MATERIAL:
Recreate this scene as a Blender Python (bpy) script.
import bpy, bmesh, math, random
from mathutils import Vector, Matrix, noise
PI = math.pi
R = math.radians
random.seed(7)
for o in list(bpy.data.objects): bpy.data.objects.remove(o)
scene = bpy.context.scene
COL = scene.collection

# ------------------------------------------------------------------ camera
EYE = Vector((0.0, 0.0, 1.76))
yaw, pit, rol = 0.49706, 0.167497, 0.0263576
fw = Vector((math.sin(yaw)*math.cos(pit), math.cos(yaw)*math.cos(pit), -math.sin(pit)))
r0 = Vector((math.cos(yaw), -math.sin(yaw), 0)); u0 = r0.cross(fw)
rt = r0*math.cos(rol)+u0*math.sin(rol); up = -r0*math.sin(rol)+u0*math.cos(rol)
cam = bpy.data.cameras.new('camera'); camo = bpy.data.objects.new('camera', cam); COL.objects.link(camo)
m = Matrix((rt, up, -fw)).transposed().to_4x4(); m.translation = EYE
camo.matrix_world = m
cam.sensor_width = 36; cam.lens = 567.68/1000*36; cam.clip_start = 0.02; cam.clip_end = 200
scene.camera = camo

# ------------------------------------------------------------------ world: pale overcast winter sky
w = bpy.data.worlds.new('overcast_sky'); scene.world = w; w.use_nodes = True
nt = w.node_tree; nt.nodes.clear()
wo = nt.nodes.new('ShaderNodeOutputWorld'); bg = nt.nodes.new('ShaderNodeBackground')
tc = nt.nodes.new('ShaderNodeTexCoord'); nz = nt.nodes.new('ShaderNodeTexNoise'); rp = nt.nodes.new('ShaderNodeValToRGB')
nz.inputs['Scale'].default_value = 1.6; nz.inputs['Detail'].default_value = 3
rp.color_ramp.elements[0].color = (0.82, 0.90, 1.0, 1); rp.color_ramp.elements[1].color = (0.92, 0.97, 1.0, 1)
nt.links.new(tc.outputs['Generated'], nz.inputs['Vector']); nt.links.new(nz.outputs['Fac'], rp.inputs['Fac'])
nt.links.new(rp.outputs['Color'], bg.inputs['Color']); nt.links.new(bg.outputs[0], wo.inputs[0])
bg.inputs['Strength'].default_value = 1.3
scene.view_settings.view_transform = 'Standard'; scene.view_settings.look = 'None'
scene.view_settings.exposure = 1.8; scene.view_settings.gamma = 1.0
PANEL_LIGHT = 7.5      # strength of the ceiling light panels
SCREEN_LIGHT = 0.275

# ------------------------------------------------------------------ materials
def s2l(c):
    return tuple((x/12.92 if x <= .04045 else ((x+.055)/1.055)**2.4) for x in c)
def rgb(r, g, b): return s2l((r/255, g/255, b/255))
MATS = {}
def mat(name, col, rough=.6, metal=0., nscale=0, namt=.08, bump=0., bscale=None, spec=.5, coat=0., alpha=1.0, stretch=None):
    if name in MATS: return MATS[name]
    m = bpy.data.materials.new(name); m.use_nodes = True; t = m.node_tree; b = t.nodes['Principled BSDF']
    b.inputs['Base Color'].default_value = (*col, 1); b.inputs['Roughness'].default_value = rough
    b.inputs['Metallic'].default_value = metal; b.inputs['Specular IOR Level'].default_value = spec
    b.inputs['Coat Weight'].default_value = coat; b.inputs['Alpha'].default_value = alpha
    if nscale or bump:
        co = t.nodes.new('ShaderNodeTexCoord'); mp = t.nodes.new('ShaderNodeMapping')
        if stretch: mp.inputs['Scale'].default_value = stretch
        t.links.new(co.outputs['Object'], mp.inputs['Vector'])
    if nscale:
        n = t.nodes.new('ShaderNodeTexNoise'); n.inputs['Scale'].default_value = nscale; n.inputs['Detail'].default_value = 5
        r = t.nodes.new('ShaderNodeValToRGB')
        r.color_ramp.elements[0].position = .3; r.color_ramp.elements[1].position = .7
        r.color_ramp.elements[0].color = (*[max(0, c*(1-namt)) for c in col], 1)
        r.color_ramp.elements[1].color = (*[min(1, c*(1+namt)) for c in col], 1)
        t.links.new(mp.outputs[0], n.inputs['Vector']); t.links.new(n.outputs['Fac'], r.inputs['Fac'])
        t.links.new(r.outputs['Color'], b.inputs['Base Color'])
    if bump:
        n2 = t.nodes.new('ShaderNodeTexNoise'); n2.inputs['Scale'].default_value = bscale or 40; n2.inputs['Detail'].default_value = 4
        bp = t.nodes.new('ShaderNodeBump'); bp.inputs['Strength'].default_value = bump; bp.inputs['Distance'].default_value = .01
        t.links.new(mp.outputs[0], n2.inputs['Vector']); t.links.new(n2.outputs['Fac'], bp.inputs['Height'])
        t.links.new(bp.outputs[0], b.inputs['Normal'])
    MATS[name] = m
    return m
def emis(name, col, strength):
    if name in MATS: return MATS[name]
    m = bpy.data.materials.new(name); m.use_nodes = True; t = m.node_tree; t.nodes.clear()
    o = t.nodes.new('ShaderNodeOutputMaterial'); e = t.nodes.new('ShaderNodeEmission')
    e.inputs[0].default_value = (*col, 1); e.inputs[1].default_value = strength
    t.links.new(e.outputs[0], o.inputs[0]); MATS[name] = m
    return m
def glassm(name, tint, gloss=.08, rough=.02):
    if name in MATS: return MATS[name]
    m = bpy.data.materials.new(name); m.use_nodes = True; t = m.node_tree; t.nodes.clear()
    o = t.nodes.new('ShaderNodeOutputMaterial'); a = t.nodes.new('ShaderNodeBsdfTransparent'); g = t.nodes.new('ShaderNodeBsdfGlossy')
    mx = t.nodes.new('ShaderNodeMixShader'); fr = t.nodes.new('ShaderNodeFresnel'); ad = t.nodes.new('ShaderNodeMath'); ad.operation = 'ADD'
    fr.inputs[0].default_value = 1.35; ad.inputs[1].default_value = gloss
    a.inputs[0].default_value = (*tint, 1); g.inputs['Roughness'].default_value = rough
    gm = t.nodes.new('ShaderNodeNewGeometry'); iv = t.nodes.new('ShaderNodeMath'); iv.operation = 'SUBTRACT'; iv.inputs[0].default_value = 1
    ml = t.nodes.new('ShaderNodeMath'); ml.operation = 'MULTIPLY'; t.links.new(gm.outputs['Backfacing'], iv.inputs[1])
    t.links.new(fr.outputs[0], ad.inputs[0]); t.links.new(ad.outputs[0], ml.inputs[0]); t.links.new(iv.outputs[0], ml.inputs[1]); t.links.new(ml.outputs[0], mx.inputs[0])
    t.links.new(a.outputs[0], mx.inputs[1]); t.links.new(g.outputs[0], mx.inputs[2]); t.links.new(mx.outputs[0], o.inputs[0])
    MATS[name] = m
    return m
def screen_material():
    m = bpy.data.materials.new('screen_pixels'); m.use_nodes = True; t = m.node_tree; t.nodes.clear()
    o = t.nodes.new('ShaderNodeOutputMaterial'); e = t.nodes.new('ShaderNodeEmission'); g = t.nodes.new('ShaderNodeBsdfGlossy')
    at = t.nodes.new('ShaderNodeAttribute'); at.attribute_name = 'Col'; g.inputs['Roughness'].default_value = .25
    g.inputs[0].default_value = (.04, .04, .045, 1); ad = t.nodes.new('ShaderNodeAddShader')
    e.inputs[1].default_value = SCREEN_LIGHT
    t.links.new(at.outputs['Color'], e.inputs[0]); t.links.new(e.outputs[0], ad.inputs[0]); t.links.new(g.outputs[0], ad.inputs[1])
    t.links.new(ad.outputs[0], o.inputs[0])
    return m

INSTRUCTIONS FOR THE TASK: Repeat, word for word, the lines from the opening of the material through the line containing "COL = scene.collection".

COMPLETE RESPONSE:
Recreate this scene as a Blender Python (bpy) script.
import bpy, bmesh, math, random
from mathutils import Vector, Matrix, noise
PI = math.pi
R = math.radians
random.seed(7)
for o in list(bpy.data.objects): bpy.data.objects.remove(o)
scene = bpy.context.scene
COL = scene.collection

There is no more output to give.